··· Data to process ···

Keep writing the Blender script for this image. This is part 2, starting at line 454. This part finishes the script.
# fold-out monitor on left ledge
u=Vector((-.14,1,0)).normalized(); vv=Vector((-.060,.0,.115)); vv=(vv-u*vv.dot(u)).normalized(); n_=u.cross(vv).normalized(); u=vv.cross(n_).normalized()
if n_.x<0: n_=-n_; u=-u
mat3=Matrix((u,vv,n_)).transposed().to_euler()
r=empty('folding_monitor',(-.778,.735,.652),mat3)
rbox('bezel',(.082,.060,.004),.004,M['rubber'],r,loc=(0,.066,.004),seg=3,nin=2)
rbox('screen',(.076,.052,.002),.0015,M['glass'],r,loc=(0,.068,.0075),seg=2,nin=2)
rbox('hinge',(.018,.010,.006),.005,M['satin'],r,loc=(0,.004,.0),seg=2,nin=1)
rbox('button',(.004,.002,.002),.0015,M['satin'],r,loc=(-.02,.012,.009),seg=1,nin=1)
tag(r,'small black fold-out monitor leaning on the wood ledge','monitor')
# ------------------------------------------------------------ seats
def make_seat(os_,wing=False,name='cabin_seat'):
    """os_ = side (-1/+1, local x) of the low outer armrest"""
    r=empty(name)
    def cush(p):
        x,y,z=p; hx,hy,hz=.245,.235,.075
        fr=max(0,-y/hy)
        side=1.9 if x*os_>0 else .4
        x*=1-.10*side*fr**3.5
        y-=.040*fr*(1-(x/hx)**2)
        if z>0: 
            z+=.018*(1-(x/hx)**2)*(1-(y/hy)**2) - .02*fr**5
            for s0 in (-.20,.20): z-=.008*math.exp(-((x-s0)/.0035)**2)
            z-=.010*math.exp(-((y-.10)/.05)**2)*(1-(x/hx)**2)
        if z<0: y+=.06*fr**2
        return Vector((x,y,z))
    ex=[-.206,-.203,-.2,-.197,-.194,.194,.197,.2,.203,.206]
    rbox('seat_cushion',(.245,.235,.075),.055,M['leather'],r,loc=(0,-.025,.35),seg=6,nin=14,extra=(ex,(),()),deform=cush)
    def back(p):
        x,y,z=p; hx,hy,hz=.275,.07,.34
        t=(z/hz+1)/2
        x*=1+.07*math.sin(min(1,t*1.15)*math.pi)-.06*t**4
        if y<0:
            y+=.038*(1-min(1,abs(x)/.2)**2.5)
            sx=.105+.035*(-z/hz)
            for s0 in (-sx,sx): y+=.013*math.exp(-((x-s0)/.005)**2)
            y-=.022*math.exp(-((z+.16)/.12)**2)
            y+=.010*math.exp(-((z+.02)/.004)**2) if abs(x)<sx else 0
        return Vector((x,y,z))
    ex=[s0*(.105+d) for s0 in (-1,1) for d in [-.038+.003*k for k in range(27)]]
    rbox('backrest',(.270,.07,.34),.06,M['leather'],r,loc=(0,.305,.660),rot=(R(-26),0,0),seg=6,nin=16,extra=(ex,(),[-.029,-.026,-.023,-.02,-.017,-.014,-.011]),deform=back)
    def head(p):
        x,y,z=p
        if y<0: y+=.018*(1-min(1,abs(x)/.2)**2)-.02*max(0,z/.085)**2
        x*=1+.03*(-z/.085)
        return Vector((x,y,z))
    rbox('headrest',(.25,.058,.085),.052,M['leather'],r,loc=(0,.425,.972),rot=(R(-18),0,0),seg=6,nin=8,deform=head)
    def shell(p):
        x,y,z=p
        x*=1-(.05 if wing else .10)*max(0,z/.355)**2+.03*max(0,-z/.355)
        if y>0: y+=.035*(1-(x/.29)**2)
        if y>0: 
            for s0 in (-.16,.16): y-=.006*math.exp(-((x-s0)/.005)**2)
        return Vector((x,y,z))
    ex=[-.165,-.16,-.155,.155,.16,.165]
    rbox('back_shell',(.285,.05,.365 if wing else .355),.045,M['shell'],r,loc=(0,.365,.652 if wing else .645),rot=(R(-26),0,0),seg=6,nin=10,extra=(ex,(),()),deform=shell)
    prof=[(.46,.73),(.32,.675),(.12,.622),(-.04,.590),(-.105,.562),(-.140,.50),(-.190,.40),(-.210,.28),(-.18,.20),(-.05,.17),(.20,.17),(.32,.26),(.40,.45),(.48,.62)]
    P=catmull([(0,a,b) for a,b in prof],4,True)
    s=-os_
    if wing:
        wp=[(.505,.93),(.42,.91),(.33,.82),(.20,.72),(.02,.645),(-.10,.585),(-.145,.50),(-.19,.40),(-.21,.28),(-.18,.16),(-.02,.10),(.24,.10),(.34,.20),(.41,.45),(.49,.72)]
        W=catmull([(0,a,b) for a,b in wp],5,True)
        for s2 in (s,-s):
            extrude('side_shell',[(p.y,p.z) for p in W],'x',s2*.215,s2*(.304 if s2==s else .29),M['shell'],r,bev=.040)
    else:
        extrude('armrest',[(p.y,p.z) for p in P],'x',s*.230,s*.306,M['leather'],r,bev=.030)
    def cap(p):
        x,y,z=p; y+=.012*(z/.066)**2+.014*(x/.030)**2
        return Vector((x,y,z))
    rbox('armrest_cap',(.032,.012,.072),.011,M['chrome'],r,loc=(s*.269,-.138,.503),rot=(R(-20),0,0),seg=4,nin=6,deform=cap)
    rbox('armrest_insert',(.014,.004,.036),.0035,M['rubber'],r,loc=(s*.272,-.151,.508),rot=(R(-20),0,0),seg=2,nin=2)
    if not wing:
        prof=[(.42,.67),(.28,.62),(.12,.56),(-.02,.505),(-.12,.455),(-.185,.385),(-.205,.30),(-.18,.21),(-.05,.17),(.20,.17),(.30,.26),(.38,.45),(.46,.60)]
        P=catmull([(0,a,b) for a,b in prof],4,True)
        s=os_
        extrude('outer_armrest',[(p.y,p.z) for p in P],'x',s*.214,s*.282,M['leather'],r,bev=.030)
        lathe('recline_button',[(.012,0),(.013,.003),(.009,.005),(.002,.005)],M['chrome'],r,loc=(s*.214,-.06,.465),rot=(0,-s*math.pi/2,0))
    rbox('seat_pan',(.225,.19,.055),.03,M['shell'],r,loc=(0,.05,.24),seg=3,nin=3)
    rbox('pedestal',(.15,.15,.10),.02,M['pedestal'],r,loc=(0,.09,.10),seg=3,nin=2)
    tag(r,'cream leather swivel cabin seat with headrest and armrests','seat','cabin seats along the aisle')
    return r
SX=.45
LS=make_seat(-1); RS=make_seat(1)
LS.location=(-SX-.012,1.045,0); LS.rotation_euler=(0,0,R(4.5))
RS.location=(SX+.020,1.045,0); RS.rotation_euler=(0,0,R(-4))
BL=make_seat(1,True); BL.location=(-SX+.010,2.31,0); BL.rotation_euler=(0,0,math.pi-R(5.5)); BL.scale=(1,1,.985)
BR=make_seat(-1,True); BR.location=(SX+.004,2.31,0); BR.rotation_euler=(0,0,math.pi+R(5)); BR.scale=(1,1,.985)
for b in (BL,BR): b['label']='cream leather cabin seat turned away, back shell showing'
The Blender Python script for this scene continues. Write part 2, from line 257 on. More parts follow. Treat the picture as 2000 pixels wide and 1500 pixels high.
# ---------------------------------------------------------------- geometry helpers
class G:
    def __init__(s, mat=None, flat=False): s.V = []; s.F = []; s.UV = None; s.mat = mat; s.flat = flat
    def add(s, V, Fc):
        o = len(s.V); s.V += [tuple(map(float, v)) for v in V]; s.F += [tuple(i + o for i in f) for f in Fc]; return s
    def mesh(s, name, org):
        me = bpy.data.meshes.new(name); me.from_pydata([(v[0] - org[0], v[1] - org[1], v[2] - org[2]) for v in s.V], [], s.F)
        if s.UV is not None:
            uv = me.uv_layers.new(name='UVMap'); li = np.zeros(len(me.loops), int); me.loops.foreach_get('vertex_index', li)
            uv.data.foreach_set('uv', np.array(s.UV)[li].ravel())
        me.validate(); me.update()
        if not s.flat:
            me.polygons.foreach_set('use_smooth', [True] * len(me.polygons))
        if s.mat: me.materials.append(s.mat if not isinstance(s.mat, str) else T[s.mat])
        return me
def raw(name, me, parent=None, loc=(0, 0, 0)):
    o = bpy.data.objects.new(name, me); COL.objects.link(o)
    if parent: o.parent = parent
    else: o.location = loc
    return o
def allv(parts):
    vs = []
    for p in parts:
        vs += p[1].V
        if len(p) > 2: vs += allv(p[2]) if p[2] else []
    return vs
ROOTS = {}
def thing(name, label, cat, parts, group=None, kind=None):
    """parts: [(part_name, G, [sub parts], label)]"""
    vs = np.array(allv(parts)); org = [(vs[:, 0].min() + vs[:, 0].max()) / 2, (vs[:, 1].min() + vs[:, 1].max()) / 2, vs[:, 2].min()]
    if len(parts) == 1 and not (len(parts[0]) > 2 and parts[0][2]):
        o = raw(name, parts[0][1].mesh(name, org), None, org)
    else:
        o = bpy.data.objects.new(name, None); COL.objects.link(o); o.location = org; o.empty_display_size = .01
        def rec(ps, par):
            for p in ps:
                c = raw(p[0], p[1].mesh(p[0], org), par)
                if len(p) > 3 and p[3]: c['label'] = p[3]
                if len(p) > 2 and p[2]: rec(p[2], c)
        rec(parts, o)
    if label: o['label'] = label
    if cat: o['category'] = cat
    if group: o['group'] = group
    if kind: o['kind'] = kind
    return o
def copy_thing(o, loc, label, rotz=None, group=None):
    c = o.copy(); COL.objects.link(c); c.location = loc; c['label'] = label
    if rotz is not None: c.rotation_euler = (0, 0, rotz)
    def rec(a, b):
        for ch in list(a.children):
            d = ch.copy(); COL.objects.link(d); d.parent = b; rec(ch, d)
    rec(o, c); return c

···

▸ What is required: Take every line from the records above that has the word "Blender" and copy it.

▸ Answer:
Keep writing the Blender script for this image. This is part 2, starting at line 454. This part finishes the script.
The Blender Python script for this scene continues. Write part 2, from line 257 on. More parts follow. Treat the picture as 2000 pixels wide and 1500 pixels high.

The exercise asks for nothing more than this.